Greenberg sticks to a similar code in much of Alternative Facts. Curiosity and compassion are, of course, foundational for authors, but their exercise is highlighted here because Greenberg takes most of her characters from headlines and history books. Among others, we encounter Kellyanne Conway, Donald Trump, and the aforementioned Oz (Andrei Karlov was shot on December 19, 2016; Burhan Ozbilici was there). Greenberg imagines the inner lives of these figures — which lightning news cycles and social media almost never provide — and, at her best, entertains readers with a fresh perspective on the dizzying relationship between the truth and what distorts it.

In “Black Box,” she dramatizes the biography of B.F. Skinner, the psychologist famous for his theory that only externally observable behaviors are worth study. No one “truly is wicked,” Skinner believes, “people [only] sometimes behave wickedly.” This drives his ambition to build a society in which social conditioning — which, for Skinner, means rewards for good behavior — eradicates evil. He wins an academic following, but when he shows his wife a draft of a utopian novel that applies his ideas, she demands he destroy it. “It’s hell,” she says.

Skinner the character is a natural fit for Alternative Facts. He flattens psychology into behavior; Greenberg creates inner lives for figures who’ve been flattened. Skinner’s neglected inner life, Greenberg posits, is partially responsible for his callous theory; he is haunted by sins he committed against his little brother, who died young. But if there is no wickedness, only wicked behavior, and if humans — if Skinner — can condition the evil out of everyone, then he achieves redemption. He is not wicked; he merely acted wickedly.
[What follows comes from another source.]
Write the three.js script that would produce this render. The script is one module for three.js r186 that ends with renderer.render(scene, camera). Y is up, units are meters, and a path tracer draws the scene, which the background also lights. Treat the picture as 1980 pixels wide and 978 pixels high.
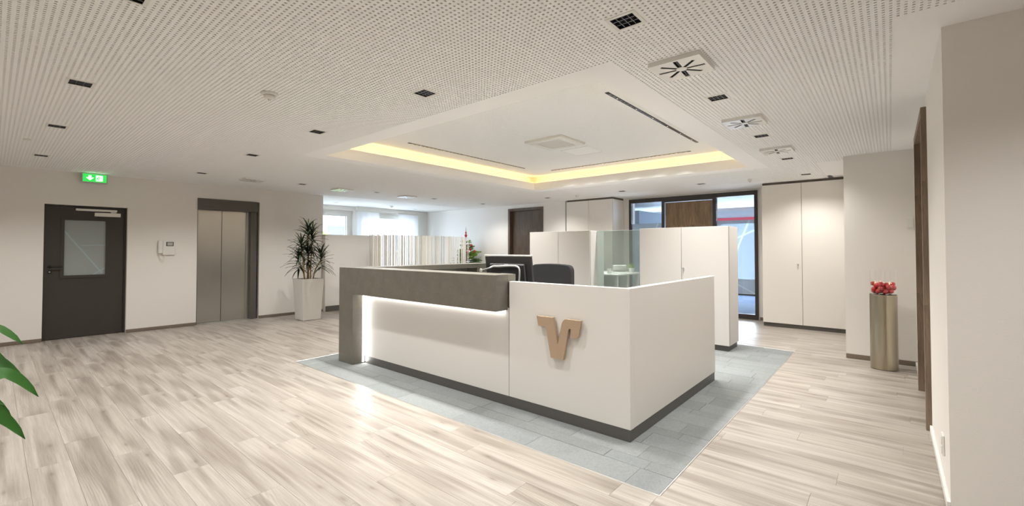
import * as THREE from 'three';
import { mergeGeometries, toCreasedNormals } from 'three/addons/utils/BufferGeometryUtils.js';
import { RectAreaLightUniformsLib } from 'three/addons/lights/RectAreaLightUniformsLib.js';

// ------------------------------------------------------------------ camera, sky, exposure, large lights
const scene = new THREE.Scene();
const camera = new THREE.PerspectiveCamera(59.33, 1980 / 978, 0.05, 120);
camera.position.set(0, 1.45, 0);
camera.rotation.order = 'YXZ';
camera.rotation.set(THREE.MathUtils.degToRad(1.2), THREE.MathUtils.degToRad(40.32), 0);
camera.setViewOffset(1980, 978, -2.95, 25.6, 1980, 978);
camera.updateProjectionMatrix();

const renderer = new THREE.WebGLRenderer({ antialias: true });
renderer.toneMapping = THREE.LinearToneMapping;
renderer.toneMappingExposure = 0.76;
renderer.shadowMap.enabled = true;
RectAreaLightUniformsLib.init();
scene.background = new THREE.Color().setRGB(14, 17, 20.6);   // bright overcast winter sky

const WARM = new THREE.Color().setRGB(1, 0.978, 0.948);
const DOWNLIGHT = 10, SLOT = 11.5, COVE = 25, DESK_LED = 38;
const CEIL = 2.7, TRAY_TOP = 3.0;

function spot(x, y, z, power, angle, penumbra, size, color = WARM) {
  const s = new THREE.SpotLight(color, power, 0, angle, penumbra, 2);
  s.position.set(x, y, z); s.target.position.set(x, 0, z); s.castShadow = true; s.shadow.radius = size / 0.02;
  scene.add(s, s.target);
  return s;
}
function area(x, y, z, w, h, tx, ty, tz, power, color) {
  const a = new THREE.RectAreaLight(color, power, w, h);
  a.position.set(x, y, z); a.lookAt(tx, ty, tz); scene.add(a);
  return a;
}

// ------------------------------------------------------------------ helpers
let seed = 7;
function rnd() { seed = (seed * 1664525 + 1013904223) >>> 0; return seed / 4294967296; }
const rr = (a, b) => a + (b - a) * rnd();
const used = new Map();
function numbered(n) { const k = used.get(n) ?? 0; used.set(n, k + 1); return k ? `${n}_${String(k).padStart(3, '0')}` : n; }
function shade(o) { o.traverse((m) => { if (m.isMesh) { m.castShadow = true; m.receiveShadow = true; } }); return o; }
function mesh(name, geo, mat, parent) {
  const m = new THREE.Mesh(Array.isArray(geo) ? mergeGeometries(geo) : geo, mat);
  m.name = parent === scene ? numbered(name) : name;
  m.castShadow = m.receiveShadow = true;
  if (parent) {
    if (parent !== scene) { const c = parent.userData.count ??= {}; const k = c[name] ?? 0; c[name] = k + 1; if (k) m.name = `${name}_${String(k).padStart(3, '0')}`; }
    parent.add(m);
  }
  return m;
}
function thing(name, label, category, pos = [0, 0, 0], turn = 0, group) {
  const g = new THREE.Group(); g.name = numbered(name); g.position.set(...pos); g.rotation.y = turn;
  g.userData = { label, category }; if (group) g.userData.group = group;
  scene.add(g); return g;
}
function tag(o, label, category, group) { Object.assign(o.userData, { label, category }); if (group) o.userData.group = group; return o; }
function structGroup(name, label) { const g = new THREE.Group(); g.name = numbered(name); g.userData = { kind: 'structure', label, category: name.split('_')[0] }; scene.add(g); return g; }
function struct(name, geo, mat, label) { const m = mesh(name, geo, mat, scene); m.userData = { kind: 'structure', label, category: name.split('_')[0] }; return m; }
function copyOf(root, pos, label) {
  const c = root.clone(); c.name = numbered(root.name.replace(/_\d{3}$/, '')); c.userData = { ...root.userData, label };
  c.position.set(...pos); scene.add(c); return c;
}
function fin(g) {                     // uv in metres by the main direction of each face
  g = g.index ? g.toNonIndexed() : g;
  const p = g.attributes.position, n = g.attributes.normal, uv = new Float32Array(p.count * 2);
  for (let i = 0; i < p.count; i++) {
    const ax = Math.abs(n.getX(i)), ay = Math.abs(n.getY(i)), az = Math.abs(n.getZ(i));
    if (ay >= ax && ay >= az) { uv[2 * i] = p.getX(i); uv[2 * i + 1] = p.getZ(i); }
    else if (ax >= az) { uv[2 * i] = p.getZ(i); uv[2 * i + 1] = p.getY(i); }
    else { uv[2 * i] = p.getX(i); uv[2 * i + 1] = p.getY(i); }
  }
  g.setAttribute('uv', new THREE.BufferAttribute(uv, 2));
  for (const k of Object.keys(g.attributes)) if (!['position', 'normal', 'uv'].includes(k)) g.deleteAttribute(k);
  return g;
}
function bx(x0, x1, y0, y1, z0, z1, b = 0.002) {   // box with chamfered edges, 44 triangles
  if (x0 > x1) [x0, x1] = [x1, x0]; if (y0 > y1) [y0, y1] = [y1, y0]; if (z0 > z1) [z0, z1] = [z1, z0];
  b = Math.min(b, (x1 - x0) * 0.45, (y1 - y0) * 0.45, (z1 - z0) * 0.45);
  const lo = [x0, y0, z0], hi = [x1, y1, z1], out = [];
  const pt = (s, ax) => [0, 1, 2].map((k) => (s[k] > 0 ? hi[k] - (k === ax ? 0 : b) : lo[k] + (k === ax ? 0 : b)));
  const cx = [(x0 + x1) / 2, (y0 + y1) / 2, (z0 + z1) / 2];
  const tri = (a, c, d) => {
    const u = [0, 1, 2].map((k) => c[k] - a[k]), v = [0, 1, 2].map((k) => d[k] - a[k]);
    const n = [u[1] * v[2] - u[2] * v[1], u[2] * v[0] - u[0] * v[2], u[0] * v[1] - u[1] * v[0]];
    const o = [0, 1, 2].map((k) => (a[k] + c[k] + d[k]) / 3 - cx[k]);
    if (n[0] * o[0] + n[1] * o[1] + n[2] * o[2] < 0) out.push(...a, ...d, ...c); else out.push(...a, ...c, ...d);
  };
  const quad = (a, c, d, e) => { tri(a, c, d); tri(a, d, e); };
  for (let ax = 0; ax < 3; ax++) {
    const u = (ax + 1) % 3, v = (ax + 2) % 3;
    for (const s of [-1, 1]) {
      const c = [[-1, -1], [1, -1], [1, 1], [-1, 1]].map(([p, q]) => { const k = [0, 0, 0]; k[ax] = s; k[u] = p; k[v] = q; return pt(k, ax); });
      quad(...c);
    }
    for (const p of [-1, 1]) for (const q of [-1, 1]) {
      const k = [0, 0, 0]; k[u] = p; k[v] = q; const a = [...k], c = [...k]; a[ax] = -1; c[ax] = 1;
      quad(pt(a, u), pt(c, u), pt(c, v), pt(a, v));
    }
  }
  for (const p of [-1, 1]) for (const q of [-1, 1]) for (const r of [-1, 1]) tri(pt([p, q, r], 0), pt([p, q, r], 1), pt([p, q, r], 2));
  const g = new THREE.BufferGeometry();
  g.setAttribute('position', new THREE.Float32BufferAttribute(out, 3)); g.computeVertexNormals();
  return fin(g);
}
function rectShape(a0, a1, b0, b1, holes = []) {
  const s = new THREE.Shape([[a0, b0], [a1, b0], [a1, b1], [a0, b1]].map((p) => new THREE.Vector2(...p)));
  for (const [c0, c1, d0, d1] of holes) s.holes.push(new THREE.Path([[c0, d0], [c0, d1], [c1, d1], [c1, d0]].map((p) => new THREE.Vector2(...p))));
  return s;
}
const ext = (s, depth, opt = {}) => new THREE.ExtrudeGeometry(s, { depth, bevelEnabled: false, curveSegments: 20, ...opt });
// wall across z (normal along x): shape in (z, y), from x0 to x1
function wallX(x0, x1, z0, z1, y0, y1, holes = []) { const g = ext(rectShape(-z0, -z1, y0, y1, holes.map(([a, b, c, d]) => [-a, -b, c, d])), x1 - x0); g.rotateY(Math.PI / 2); g.translate(x0, 0, 0); return fin(g); }
// wall across x (normal along z): from z0 (front) back to z1
function wallZ(x0, x1, y0, y1, z0, z1, holes = []) { const g = ext(rectShape(x0, x1, y0, y1, holes), z0 - z1); g.translate(0, 0, z1); return fin(g); }
// horizontal slab from y0 up to y1
function slab(x0, x1, z0, z1, y0, y1, holes = []) { const g = ext(rectShape(x0, x1, -z0, -z1, holes.map(([a, b, c, d]) => [a, b, -c, -d])), y1 - y0); g.rotateX(-Math.PI / 2); g.translate(0, y0, 0); return fin(g); }
function tube(points, r, seg = 24, rad = 8, closed = false) { return fin2(new THREE.TubeGeometry(new THREE.CatmullRomCurve3(points.map((p) => new THREE.Vector3(...p)), closed), seg, r, rad, closed)); }
function fin2(g) { g = g.index ? g.toNonIndexed() : g; for (const k of Object.keys(g.attributes)) if (!['position', 'normal', 'uv'].includes(k)) g.deleteAttribute(k); return g; }
const moved = (g, x, y, z) => { g.translate(x, y, z); return g; };
const lathe = (pts, seg = 40) => fin2(new THREE.LatheGeometry(pts.map((p) => new THREE.Vector2(...p)), seg));

// ------------------------------------------------------------------ textures
function makeNoise(s0) {
  const P = new Float32Array(65536); let s = s0 >>> 0;
  for (let i = 0; i < 65536; i++) { s = (s * 1664525 + 1013904223) >>> 0; P[i] = s / 4294967296; }
  return (x, y) => {
    const xi = Math.floor(x), yi = Math.floor(y), fx = x - xi, fy = y - yi, u = fx * fx * (3 - 2 * fx), v = fy * fy * (3 - 2 * fy);
    const h = (a, b) => P[((a & 255) + ((b & 255) << 8)) & 65535];
    return (h(xi, yi) * (1 - u) + h(xi + 1, yi) * u) * (1 - v) + (h(xi, yi + 1) * (1 - u) + h(xi + 1, yi + 1) * u) * v;
  };
}
function dataTex(w, h, f, srgb = true) {
  const d = new Uint8Array(w * h * 4);
  for (let y = 0, i = 0; y < h; y++) for (let x = 0; x < w; x++, i += 4) { const c = f(x, y); d[i] = c[0]; d[i + 1] = c[1]; d[i + 2] = c[2]; d[i + 3] = 255; }
  const t = new THREE.DataTexture(d, w, h); t.wrapS = t.wrapT = THREE.RepeatWrapping; t.magFilter = THREE.LinearFilter; t.minFilter = THREE.LinearMipmapLinearFilter;
  t.generateMipmaps = true; if (srgb) t.colorSpace = THREE.SRGBColorSpace; t.needsUpdate = true; return t;
}
const n1 = makeNoise(11), n2 = makeNoise(29), n3 = makeNoise(53);
const mixc = (a, b, t) => [a[0] + (b[0] - a[0]) * t, a[1] + (b[1] - a[1]) * t, a[2] + (b[2] - a[2]) * t];
const sstep = (a, b, x) => { const t = Math.min(1, Math.max(0, (x - a) / (b - a))); return t * t * (3 - 2 * t); };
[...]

Greenberg melts this dichotomy into the mess of contradictions that is everyone’s life. Skinner’s wife, whom he loves but stubbornly fails to understand, wishes he would accept this mess, too.
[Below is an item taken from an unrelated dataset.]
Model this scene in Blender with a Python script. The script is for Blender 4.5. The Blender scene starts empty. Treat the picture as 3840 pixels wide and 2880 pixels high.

A larger cast is granted interiority in “Lost in the Desert of the Real,” a perspective-hopping, play-by-play account of the false nuclear-missile alert in Hawaii in 2018. The story evokes the hysteria that followed Orson Welles’ radio broadcast of War of the Worlds in 1938, but cellphones and social media amplify the horror here. Responses to the false alarm proliferate at the speed of a tweet, spreading fear and igniting a news cycle that grips the country. Greenberg splices in scenes from “The Truman Show,” too, seemingly suggesting that we, rather than any malicious godlike figure, are both the inhabitants and creators of a simulation that must remain entertaining, even at the cost of death.

The less-successful tales also imagine inner lives for real people but do little else. In “Tonight Show,” for example, a question from Jay Leno triggers George W. Bush to recall a poignant moment from his childhood. The end. That this story pales beside Greenberg’s stronger offerings suggests that the mere fictionalization of actual humans and events is a project with too little potential.
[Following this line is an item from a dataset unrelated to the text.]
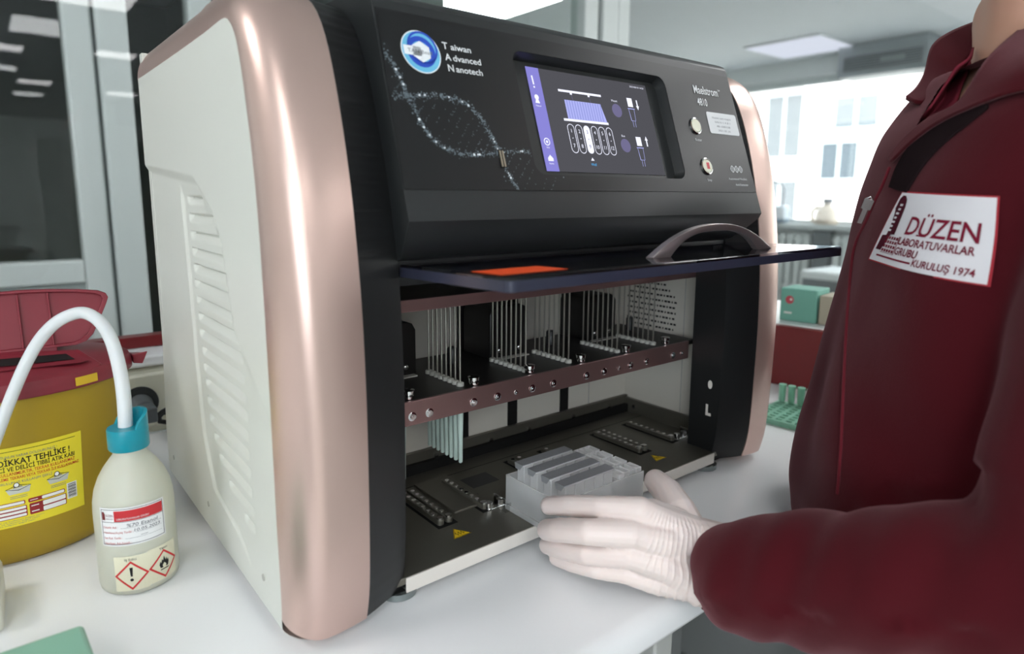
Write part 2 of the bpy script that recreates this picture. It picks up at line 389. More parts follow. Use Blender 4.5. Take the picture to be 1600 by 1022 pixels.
# dim furniture of the dark room
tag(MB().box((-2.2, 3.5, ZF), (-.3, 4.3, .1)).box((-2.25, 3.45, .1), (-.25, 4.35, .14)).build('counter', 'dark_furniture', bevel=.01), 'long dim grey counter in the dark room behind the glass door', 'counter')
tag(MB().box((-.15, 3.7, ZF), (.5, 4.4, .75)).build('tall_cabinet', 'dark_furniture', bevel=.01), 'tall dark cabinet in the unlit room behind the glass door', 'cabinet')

# ------------------------------------------------------------------ the bench
BF = -.158
b = MB(); pr = [(BF + .012, -.036), (BF, -.03), (BF - .001, -.012), (BF + .004, -.004), (BF + .014, 0), (.64, 0), (.64, -.036)]
b.prism(pr, lambda y, z, h: (h, y, z), -2.0, 1.075)
tag(b.build('bench_worktop', 'bench_white', bevel=.004, seg=3), 'white laboratory bench worktop with rounded front edge', 'worktop')
c = thing('base_cabinet', (-.4, .2, ZF), 'grey base cabinet under the left part of the white worktop', 'cabinet')
MB().box((-1.4, -.05, ZF), (.36, .6, -.037)).build('carcass', 'cabinet_grey', c, bevel=.003)
MB().box((-.2, -.07, ZF + .08), (.355, -.051, -.06)).build('door', 'cabinet_grey', c, bevel=.003)
lg = thing('bench_support', (.415, -.05, ZF), 'light grey square steel leg frame carrying the worktop', 'bench support')
MB().box((.398, -.068, ZF), (.432, -.034, -.037)).build('leg', 'leg_grey', lg, bevel=.003)
MB().box((1.03, -.068, ZF), (1.064, -.034, -.037)).build('leg', 'leg_grey', lg, bevel=.003)
MB().box((.432, .36, ZF), (1.06, .38, -.04)).build('back_panel', 'cabinet_grey', lg)
# spine at the back: cream cable trunking, white top, maroon rail
t = thing('cable_trunking', (-.4, .68, 0), 'cream bench trunking with white top along the back of the worktop', 'trunking')
pr = [(.642, 0), (.648, .1), (.66, .106), (.70, .106), (.70, 0)]
MB().prism(pr, lambda y, z, h: (h, y, z), -1.9, .62).build('body', 'trunk_cream', t, bevel=.003)
MB().box((-1.9, .644, .107), (.62, .712, .125)).build('top_cover', 'trunk_white', t, bevel=.004)
tag(MB().box((-1.9, .705, .126), (.62, .735, .145)).build('screen_rail', 'maroon', bevel=.002), 'maroon rail along the trunking under the glass screen', 'rail')
so_ = thing('wall_socket', (.008, .645, .055), 'cream power socket with dark round well on the bench trunking', 'socket')
MB().box((-.055, .632, .012), (.043, .647, .098)).build('plate', 'trunk_cream', so_, bevel=.003)
MB().cyl((.001, .6325, .055), (.001, .629, .055), .026, 28).build('well', 'socket_dark', so_)
pl = thing('power_plug', (.0, .62, .055), 'grey mains plug pushed into the trunking socket', 'plug')
MB().cyl((.0, .628, .053), (.0, .598, .05), .0185, 20, r2=.015).box((-.012, .57, .038), (.014, .6, .062)).build('body', 'plug_grey', pl, bevel=.003)
cab = [(.015, .58, .045), (.022, .58, .05), (.03, .585, .052), (.038, .59, .045), (.037, .595, .032), (.029, .597, .027), (.02, .595, .031), (.018, .59, .04), (.024, .585, .047), (.04, .6, .04), (.06, .61, .012), (.1, .6, .005)]
MB().tube(cab, .0038, 8).build('cable', 'black_rubber', pl)
# divider at the right end of the bench, with a shelf
ang = math.radians(7)
def dv(u, w_, z): return (1.06 + u * math.cos(ang) + w_ * math.sin(ang) * -1 * -.0 - w_ * math.sin(ang), .2 + w_ * math.cos(ang) + u * math.sin(ang), z)
def dbox(mb, a, b_, mi=0):
    P = [dv(u, w_, z) for z in (a[2], b_[2]) for (u, w_) in ((a[0], a[1]), (b_[0], a[1]), (b_[0], b_[1]), (a[0], b_[1]))]
    return mb.add(P, [(0, 3, 2, 1), (4, 5, 6, 7), (0, 1, 5, 4), (1, 2, 6, 5), (2, 3, 7, 6), (3, 0, 4, 7)], mi)
tag(dbox(MB(), (0, -.6, .001), (.02, .42, .1225)).build('bench_divider', 'maroon', bevel=.002), 'dark red upright panel at the right end of the worktop', 'divider panel')
tag(dbox(MB(), (.021, -.6, .09), (.32, .42, .1235)).build('bench_shelf', 'bench_white', bevel=.003), 'white shelf board behind the dark red divider panel', 'shelf')
tag(dbox(MB(), (.1, -.55, ZF), (.3, .38, .089)).build('shelf_cabinet', 'cabinet_grey', bevel=.003), 'grey cabinet carrying the white shelf behind the red divider', 'cabinet')
bx = thing('reagent_carton', dv(.1, -.08, .124), 'green cardboard carton with a red round label on the shelf', 'carton')
dbox(MB(), (.06, -.078, .124), (.13, -.005, .192)).build('box', 'carton_green', bx, bevel=.002)
P = Print(['carton_red', 'paper_white'])
P.disc(-.024, .168, .0085, 'carton_red', 1); P.disc(-.027, .169, .0025, 'paper_white', 2); P.rect(-.03, .139, -.014, .143, 'paper_white', 1)
P.build('label', bx, lambda u, v, h: dv(.0595 - h, u, v))
tag(dbox(MB(), (.062, -.145, .124), (.13, -.082, .183)).build('cardboard_carton', 'carton_tan', bevel=.002), 'beige cardboard carton beside the green carton on the shelf', 'carton')
# mint tube rack on the right of the bench
r_ = thing('tube_rack', (.9, .05, 0), 'mint green lattice tube rack with clear strips of tubes beside the machine', 'tube rack')
ra = math.radians(7)
def rk(u, v, z): return (.83 + u * math.cos(ra) - v * math.sin(ra), .085 + u * math.sin(ra) + v * math.cos(ra), z)
def rbox(mb, a, b_):
    P_ = [rk(u, w_, z) for z in (a[2], b_[2]) for (u, w_) in ((a[0], a[1]), (b_[0], a[1]), (b_[0], b_[1]), (a[0], b_[1]))]
    return mb.add(P_, [(0, 3, 2, 1), (4, 5, 6, 7), (0, 1, 5, 4), (1, 2, 6, 5), (2, 3, 7, 6), (3, 0, 4, 7)])
mb = MB()
for k in range(9): rbox(mb, (0, -.14 + .0165 * k, .001), (.118, -.14 + .0165 * k + .006, .010))
for k in range(9): rbox(mb, (.0138 * k, -.14, .0015), (.0138 * k + .006, -.002, .0095))
mb.build('lattice', 'mint', r_)
for k in range(8):
    m2 = MB(); q = rk(.106, -.136 + .0165 * k + .0085, 0); m2.lathe([(.0035, .011), (.0058, .014), (.0062, .04), (.0068, .041), (.0068, .044)], q, 10); m2.build('tube', 'mint', r_)

# ------------------------------------------------------------------ window side
def radiator(y0, y1, label):
    t = thing('radiator', (XR - .08, (y0 + y1) / 2, -.1), label, 'radiator', 'radiators under the window sill')
    mb = MB(); n = int((y1 - y0) / .075)
    for k in range(n):
        y = y0 + (y1 - y0) * (k + .5) / n; mb.box((XR - .11, y - .026, -.5), (XR - .03, y + .026, .035))
    mb.build('columns', 'radiator', t, bevel=.008)
    MB().box((XR - .1, y0, -.02), (XR - .04, y1, .005)).box((XR - .1, y0, -.47), (XR - .04, y1, -.44)).build('header', 'radiator', t)
radiator(2.45, 3.4, 'white column radiator under the sill, nearer the machine')
radiator(1.2, 2.25, 'white column radiator under the sill, nearer the person')
tag(MB().box((XR - .12, 2.27, ZF), (XR - .01, 2.42, .07)).build('pipe_casing', 'grey_dark', bevel=.004), 'dark grey upright pipe casing between the two radiators', 'pipe casing')
gb = thing('instrument_housing', (4.9, 1.9, ZF), 'light grey instrument housing with dark frame below the radiators', 'instrument')
MB().box((4.7, 1.35, ZF), (5.2, 2.02, -.18)).build('housing', 'radiator', gb, bevel=.02)
MB().box((4.685, 1.4, -.55), (4.7, 1.98, -.24)).build('front_panel', 'grey_dark', gb)
j = thing('jug', (XR - .05, 2.36, WZ0), 'off-white plastic jug with dark cap on the window sill', 'jug')
mb = MB(); mb.lathe([(.088, 0), (.095, .01), (.095, .09), (.085, .125), (.06, .155), (.036, .172), (.034, .185)], (XR - .06, 2.34, WZ0 + .001), 24)
mb.build('body', 'jug', j)
MB().cyl((XR - .06, 2.34, WZ0 + .186), (XR - .06, 2.34, WZ0 + .23), .042, 20).build('cap', 'jug_cap', j)
MB().tube([(XR - .06, 2.34 + .05, WZ0 + .155), (XR - .06, 2.34 + .1, WZ0 + .15), (XR - .06, 2.34 + .135, WZ0 + .11), (XR - .06, 2.34 + .13, WZ0 + .04), (XR - .06, 2.34 + .085, WZ0 + .015)], .02, 10).build('handle', 'jug', j)
j = thing('water_bottle', (XR - .05, 2.85, WZ0), 'large blue-grey plastic bottle with arched handle on the window sill', 'water bottle')
mb = MB(); mb.box((XR - .17, 2.70, WZ0 + .001), (XR - .02, 3.0, WZ0 + .16)); mb.build('body', 'jug_blue', j, bevel=.03, seg=4)
mb = MB(); mb.tube([(XR - .09, 2.75, WZ0 + .15), (XR - .09, 2.745, WZ0 + .30), (XR - .09, 2.78, WZ0 + .36), (XR - .09, 2.85, WZ0 + .385), (XR - .09, 2.92, WZ0 + .36), (XR - .09, 2.955, WZ0 + .30), (XR - .09, 2.95, WZ0 + .15)], .012, 10)
mb.build('handle', 'blue_dark', j)
a = thing('air_conditioner', (5.6, 1.92, 1.45), 'grey ceiling air conditioner with dark grille above the window', 'air conditioner')
MB().box((5.5, 1.56, 1.345), (5.79, 2.24, 1.598)).build('casing', 'ac_grey', a, bevel=.008)
mb = MB().box((5.497, 1.60, 1.385), (5.5, 2.19, 1.50)); mb.build('grille', 'ac_dark', a)
mb = MB()
for k in range(6): mb.box((5.485, 1.60, 1.39 + .019 * k), (5.497, 2.19, 1.394 + .019 * k))
mb.build('louver', 'ac_grey', a)
MB().box((5.492, 1.72, 1.425), (5.4965, 1.9, 1.465)).build('panel', 'ac_grey', a)
# ------------------------------------------------------------------ the extraction machine
mat('mach_white', (214, 215, 207), .38, bump=(900, .05, .0004)); mat('rose', (210, 182, 172), .33, metal=.75, bump=(2500, .06, .0002)); mat('black_plastic', (30, 31, 32), .42, bump=(1800, .08, .0003))
mat('black_gloss', (15, 16, 18), .36, spec=.5); mat('black_edge', (38, 40, 41), .35); mat('chamber_white', (205, 200, 190), .5)
mat('deck_steel', (118, 115, 106), .42, metal=.7, bump=(60, .06, .0004, (1, 30, 1))); mat('rail_steel', (160, 128, 126), .36, metal=.85, bump=(40, .08, .0003, (1, 40, 40)))
mat('chrome', (215, 215, 215), .12, metal=1); mat('lip_white', (226, 220, 212), .35); mat('dark_hole', (8, 8, 8), .7); mat('carriage_black', (26, 25, 24), .4)
mat('rod_steel', (170, 168, 160), .3, metal=.9); mat('nylon', (176, 176, 168), .5); mat('tip_plastic', (198, 216, 208), .3, trans=.3)
mat('screen_glass', (70, 70, 74), .12); mat('heat_yellow', (240, 200, 30), .5); mat('ink_black', (16, 16, 16), .6); mat('ink_white', (225, 228, 230), .5)
mat('handle_silver', (196, 186, 186), .28, metal=.9); mat('orange_sticker', (240, 84, 30), .45)
mat('logo_blue', (40, 78, 190), .35); mat('logo_cyan', (110, 190, 225), .35); mat('logo_white', (236, 240, 244), .4); mat('dot_white', (112, 124, 132), .5); mat('dot_bright', (228, 235, 240), .5)
mat('button_ivory', (225, 222, 200), .35); mat('button_red', (205, 50, 60), .4); mat('sticker_white', (222, 224, 226), .5); mat('ink_grey', (120, 124, 130), .6); mat('usb_steel', (190, 180, 160), .3, metal=.9); mat('foot_steel', (150, 158, 158), .25, metal=.8)
emat('scr_bg', (84, 84, 90), .62); emat('scr_side', (132, 128, 205), .72); emat('scr_lilac', (168, 172, 232), .75); emat('scr_white', (236, 238, 255), .75); emat('scr_blue', (80, 170, 230), .75); emat('scr_dim', (110, 106, 140), .7); emat('scr_stripe', (150, 156, 218), .7); emat('scr_dark', (60, 60, 66), .8)
glassmat('smoked', (.66, .66, .70), 1.55, .02)

mc = thing('nucleic_acid_extractor', (.355, .2, .012), 'large black, white and rose-gold benchtop extraction machine with a touchscreen and raised glass door', 'laboratory machine')
MX = .71
YZ = [(-.014, .013), (-.021, .02), (-.025, .1), (-.027, .2), (-.024, .29), (-.012, .38), (.0, .43), (.015, .48), (.028, .51), (.04, .531), (.058, .544), (.08, .550), (.115, .552), (.25, .552), (.44, .552)]
OF = [.032, .036, .042, .044, .042, .034, .030, .026, .022, .022, .026, .032, .036, .037, .037]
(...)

But these weaker stories are the exception. More often, the author uses real people and occurrences to reveal the tensions in our own oversimplifications of the same. Her stories are fictional versions of things that happened, yes, but they’re more real than the versions in the news or on anyone’s social-media feeds.

Greenberg also demonstrates surprising range in voice, point of view, and form, making Alternative Facts a compelling read. Perhaps most notable is that she has managed to craft fiction about current events — and, consequently, about politics — with compassion but without exoneration or preaching. As conversations about the purpose of art grow louder, she shows that art can address the elephant in the room without prescribing opinions about it.

Matt Fleck is a writer and emerging filmmaker based in Washington, DC.